NONFICTION: The harrowing true story of the first Jew to escape from Auschwitz, and his driving need to warn the world about the Holocaust.
"The Escape Artist" by Jonathan Freedland; Harper (376 pages, $28.99)
———
"The Escape Artist," Jonathan Freedland's compelling work of narrative nonfiction, tells the story of Walter Rosenberg, the first Jewish person to escape from Auschwitz. The book is divided, roughly, between what happens in Auschwitz and what happens afterward.
Rosenberg was a Slovakian Jew, arrested by the Nazis not once but twice (he escaped the first time), packed onto a train with thousands of other Jewish people and hauled off to the concentration camp Majdanek in Poland. He was there long enough to catch a last, poignant glimpse of his brother Sammy before being transferred to Auschwitz.
We know about Auschwitz. We know what happened there. But Freedland, with his strong, clear prose and vivid details, makes us feel it, and the first half of this book is not an easy read. The chillingly efficient mass murder of thousands of people is harrowing enough, but Freedland tells us stories of individual evils as well that are almost harder to take.
His matter-of-fact tone makes it bearable for us to continue to read. Here are the almost casual brutalities of the SS men — playing football with the head of a dead prisoner, shoveling the dying onto trucks along with the dead and hauling them away to be burned, punishing a rabbi by dunking his face into raw sewage and then shooting him, opening a porthole in a gas chamber filled with screaming people in order to spit on them and then closing it again.
And here is mass murder, growing more and more efficient, with chuckling SS guards handing a line of docile prisoners towels and soap as though they are going to be bathed and not killed.
It was that docility that tormented Rosenberg. If the Jews only knew what they were lining up for, he believed, they would not go quietly. If the world knew what was happening here, leaders would rise up to stop it. It is excruciating to read that he was mostly wrong on both counts.
During his two years in Auschwitz, from age 17 to 19, Rosenberg vowed to escape and alert the world, and so he paid close attention, committing everything he could to memory — not just the layout of the camps and its railroads, but the number of Jews on each train car, the number of trains, the number of people herded into the gas chambers and incinerated, the tattooed numbers on prisoners' arms and what they meant.
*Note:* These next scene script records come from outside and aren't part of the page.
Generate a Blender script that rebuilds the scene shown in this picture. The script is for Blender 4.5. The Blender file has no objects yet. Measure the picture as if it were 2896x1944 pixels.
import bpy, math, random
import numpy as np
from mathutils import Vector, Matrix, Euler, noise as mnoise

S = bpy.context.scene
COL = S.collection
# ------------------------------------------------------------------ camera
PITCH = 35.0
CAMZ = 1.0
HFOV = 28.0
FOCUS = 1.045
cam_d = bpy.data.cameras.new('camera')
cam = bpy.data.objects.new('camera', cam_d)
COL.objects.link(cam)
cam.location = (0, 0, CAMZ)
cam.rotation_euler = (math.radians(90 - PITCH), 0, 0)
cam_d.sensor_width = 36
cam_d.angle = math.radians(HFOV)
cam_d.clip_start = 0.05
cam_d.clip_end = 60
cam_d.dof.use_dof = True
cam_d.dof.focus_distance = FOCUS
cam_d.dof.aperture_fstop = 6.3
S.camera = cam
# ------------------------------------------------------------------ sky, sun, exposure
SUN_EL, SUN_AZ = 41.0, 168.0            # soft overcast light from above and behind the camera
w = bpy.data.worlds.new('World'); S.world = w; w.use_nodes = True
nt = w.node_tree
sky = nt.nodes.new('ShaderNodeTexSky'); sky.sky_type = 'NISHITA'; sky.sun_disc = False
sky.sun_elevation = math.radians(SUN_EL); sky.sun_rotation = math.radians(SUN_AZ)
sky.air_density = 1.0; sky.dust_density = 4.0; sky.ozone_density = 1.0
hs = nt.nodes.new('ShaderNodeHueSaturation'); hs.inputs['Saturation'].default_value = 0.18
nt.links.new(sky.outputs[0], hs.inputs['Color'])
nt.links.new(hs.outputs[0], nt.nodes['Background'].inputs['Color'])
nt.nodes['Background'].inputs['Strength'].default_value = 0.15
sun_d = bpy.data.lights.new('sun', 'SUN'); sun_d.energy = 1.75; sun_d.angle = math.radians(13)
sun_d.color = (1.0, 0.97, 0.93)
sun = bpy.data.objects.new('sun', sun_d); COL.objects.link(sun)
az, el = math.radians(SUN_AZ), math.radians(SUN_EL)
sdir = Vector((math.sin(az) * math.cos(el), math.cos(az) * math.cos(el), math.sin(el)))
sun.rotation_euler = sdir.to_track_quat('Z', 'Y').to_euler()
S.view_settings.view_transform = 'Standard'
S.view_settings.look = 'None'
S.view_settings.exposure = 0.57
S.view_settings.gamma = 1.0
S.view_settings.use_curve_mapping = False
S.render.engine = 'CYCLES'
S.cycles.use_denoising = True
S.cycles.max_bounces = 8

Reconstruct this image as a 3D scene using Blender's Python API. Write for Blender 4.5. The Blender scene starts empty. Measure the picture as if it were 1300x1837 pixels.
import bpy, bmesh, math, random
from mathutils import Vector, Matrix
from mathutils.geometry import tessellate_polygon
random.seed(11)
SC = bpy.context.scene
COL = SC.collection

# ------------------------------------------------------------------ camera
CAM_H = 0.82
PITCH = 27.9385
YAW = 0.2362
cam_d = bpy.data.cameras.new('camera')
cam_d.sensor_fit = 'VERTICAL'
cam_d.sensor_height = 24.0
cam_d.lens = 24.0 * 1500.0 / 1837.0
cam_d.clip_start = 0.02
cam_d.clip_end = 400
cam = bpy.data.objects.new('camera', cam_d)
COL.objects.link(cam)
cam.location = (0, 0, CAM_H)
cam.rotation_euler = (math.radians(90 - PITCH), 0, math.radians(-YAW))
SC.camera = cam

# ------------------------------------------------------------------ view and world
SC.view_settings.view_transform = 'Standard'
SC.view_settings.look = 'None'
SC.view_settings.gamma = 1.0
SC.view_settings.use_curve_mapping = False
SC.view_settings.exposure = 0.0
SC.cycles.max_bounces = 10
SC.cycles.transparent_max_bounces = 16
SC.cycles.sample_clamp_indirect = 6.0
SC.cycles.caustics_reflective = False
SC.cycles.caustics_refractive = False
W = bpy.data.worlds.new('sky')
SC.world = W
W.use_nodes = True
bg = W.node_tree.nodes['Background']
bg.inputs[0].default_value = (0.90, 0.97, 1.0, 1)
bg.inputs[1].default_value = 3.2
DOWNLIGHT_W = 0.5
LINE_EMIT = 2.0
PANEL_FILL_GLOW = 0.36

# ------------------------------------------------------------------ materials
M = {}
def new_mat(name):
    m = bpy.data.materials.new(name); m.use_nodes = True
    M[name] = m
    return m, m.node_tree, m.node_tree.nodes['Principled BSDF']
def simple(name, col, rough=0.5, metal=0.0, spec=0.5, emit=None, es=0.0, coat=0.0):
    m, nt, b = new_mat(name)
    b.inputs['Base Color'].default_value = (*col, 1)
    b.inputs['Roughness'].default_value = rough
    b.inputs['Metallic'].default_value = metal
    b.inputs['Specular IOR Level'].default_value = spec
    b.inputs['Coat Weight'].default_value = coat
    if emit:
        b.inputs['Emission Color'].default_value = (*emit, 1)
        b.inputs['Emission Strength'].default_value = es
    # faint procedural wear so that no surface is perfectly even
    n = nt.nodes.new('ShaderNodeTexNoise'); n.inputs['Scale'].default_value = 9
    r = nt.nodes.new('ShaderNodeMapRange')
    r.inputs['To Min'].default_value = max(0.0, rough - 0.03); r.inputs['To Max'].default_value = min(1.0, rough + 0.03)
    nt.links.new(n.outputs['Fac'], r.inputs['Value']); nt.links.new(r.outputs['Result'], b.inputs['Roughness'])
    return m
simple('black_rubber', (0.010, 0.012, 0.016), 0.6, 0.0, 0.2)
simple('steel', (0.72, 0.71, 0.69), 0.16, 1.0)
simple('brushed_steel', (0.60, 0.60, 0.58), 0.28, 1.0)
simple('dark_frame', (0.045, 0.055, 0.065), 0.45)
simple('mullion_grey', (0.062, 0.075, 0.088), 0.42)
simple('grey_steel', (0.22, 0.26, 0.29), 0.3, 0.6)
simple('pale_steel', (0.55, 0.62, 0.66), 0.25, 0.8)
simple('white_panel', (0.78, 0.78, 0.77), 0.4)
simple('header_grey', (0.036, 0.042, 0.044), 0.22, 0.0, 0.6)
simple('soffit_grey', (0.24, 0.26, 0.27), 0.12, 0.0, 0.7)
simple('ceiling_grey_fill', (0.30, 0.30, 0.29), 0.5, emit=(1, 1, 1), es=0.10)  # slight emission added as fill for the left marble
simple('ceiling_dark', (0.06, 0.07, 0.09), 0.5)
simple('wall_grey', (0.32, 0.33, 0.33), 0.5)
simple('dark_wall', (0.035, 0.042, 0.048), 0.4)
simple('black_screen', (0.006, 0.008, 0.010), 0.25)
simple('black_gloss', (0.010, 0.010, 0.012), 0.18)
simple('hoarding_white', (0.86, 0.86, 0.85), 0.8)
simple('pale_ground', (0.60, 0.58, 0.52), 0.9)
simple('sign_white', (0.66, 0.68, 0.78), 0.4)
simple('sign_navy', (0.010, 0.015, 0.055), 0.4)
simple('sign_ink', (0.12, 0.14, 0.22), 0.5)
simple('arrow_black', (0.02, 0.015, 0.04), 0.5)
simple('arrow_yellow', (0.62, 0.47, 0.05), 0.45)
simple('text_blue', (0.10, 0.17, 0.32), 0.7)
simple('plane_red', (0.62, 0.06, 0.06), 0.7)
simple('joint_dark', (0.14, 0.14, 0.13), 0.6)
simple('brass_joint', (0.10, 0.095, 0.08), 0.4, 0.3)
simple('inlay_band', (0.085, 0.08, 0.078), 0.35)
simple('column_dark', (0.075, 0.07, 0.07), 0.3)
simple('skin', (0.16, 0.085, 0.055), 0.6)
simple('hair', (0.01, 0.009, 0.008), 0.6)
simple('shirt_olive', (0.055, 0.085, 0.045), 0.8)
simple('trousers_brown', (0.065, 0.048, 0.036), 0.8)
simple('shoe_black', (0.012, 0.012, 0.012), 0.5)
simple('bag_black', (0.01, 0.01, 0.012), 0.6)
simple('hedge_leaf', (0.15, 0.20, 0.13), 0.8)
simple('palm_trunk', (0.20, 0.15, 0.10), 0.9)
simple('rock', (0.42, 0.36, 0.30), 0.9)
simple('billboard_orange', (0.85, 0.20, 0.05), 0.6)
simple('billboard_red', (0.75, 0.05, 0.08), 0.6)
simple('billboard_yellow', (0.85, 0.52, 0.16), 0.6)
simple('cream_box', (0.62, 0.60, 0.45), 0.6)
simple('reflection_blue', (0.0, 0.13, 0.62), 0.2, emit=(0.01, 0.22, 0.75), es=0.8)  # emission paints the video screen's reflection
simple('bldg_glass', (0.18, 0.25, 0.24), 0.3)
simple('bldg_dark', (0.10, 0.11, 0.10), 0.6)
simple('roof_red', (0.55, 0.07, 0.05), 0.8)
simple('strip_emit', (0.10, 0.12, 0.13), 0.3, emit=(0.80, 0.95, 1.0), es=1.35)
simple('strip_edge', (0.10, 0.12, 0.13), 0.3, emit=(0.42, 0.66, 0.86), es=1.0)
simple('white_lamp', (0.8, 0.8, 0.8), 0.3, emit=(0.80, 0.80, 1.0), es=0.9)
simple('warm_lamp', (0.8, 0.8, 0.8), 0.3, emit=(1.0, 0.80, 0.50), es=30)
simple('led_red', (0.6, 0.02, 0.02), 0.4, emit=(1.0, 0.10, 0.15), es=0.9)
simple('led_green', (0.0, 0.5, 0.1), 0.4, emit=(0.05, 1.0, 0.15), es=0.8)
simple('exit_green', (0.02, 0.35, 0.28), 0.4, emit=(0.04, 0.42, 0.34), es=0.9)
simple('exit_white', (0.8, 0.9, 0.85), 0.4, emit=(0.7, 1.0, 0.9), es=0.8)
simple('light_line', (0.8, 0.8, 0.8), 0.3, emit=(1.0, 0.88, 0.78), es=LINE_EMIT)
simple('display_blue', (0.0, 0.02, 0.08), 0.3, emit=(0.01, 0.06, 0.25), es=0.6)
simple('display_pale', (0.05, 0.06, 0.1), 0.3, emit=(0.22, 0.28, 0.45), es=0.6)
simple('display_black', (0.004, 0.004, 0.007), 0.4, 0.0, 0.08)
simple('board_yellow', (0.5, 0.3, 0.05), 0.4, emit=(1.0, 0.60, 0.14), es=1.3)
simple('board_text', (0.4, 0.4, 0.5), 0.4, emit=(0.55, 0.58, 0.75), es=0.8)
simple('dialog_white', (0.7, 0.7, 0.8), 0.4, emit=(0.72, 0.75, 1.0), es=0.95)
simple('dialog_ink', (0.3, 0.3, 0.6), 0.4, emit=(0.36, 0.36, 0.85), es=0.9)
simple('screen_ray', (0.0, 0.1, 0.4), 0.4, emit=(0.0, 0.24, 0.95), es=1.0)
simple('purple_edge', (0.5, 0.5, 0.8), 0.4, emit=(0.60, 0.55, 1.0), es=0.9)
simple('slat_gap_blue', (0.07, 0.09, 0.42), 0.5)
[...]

When the Nazis began working on a new, more efficient railroad that would shuttle prisoners directly to the gas chambers, he and fellow prisoner Fred Wetzler made a plan. They hid for three days under a woodpile — three being the magic number of days the Nazis searched the camp for missing prisoners — and then they crawled out and staggered miles through the snow to freedom.
Certainly Freedland could have ended the book here, on this note of triumph. But the triumph of escape becomes complicated almost immediately. As Rosenberg (who later went by the Gentile name of Rudi Vrba) and Wetzler tell their story, they hit resistance: disbelief, red tape, government inaction and bickering, influential people using the information for themselves but doing nothing to help others.
"Every path the report had taken had seemed to end in a hard stone wall, Rudi and Fred's testimony either suppressed or leading to no firm action," Freedland writes. "One man, a lawyer, seemed incredulous that 'civilised Germany' was, in effect, executing people without due legal process."
All, however, was not entirely for naught. The report produced by the pair eventually made its way to people who were able to stop the Nazis from wiping out the Jews of Budapest. "Their word had been doubted, it had been ignored and it had been suppressed," Freedland writes. "But now, at least, it had made the breakthrough they had longed for. Rudolf Vrba and Fred Wetzler had saved 200,000 lives."
"The Escape Artist" is riveting history, eloquently written and scrupulously researched. Rosenberg's brilliance, courage and fortitude are nothing short of amazing.
He understood that two things — an unwavering stream of reassuring lies, and absolute secrecy — are what allowed the Nazis to continue their crimes undeterred. Freedland sees parallels today.
"The difference between truth and lies," he writes, "can be the difference between life and death." This book can be read, like Rosenberg and Wetzler's report, as a warning to the world.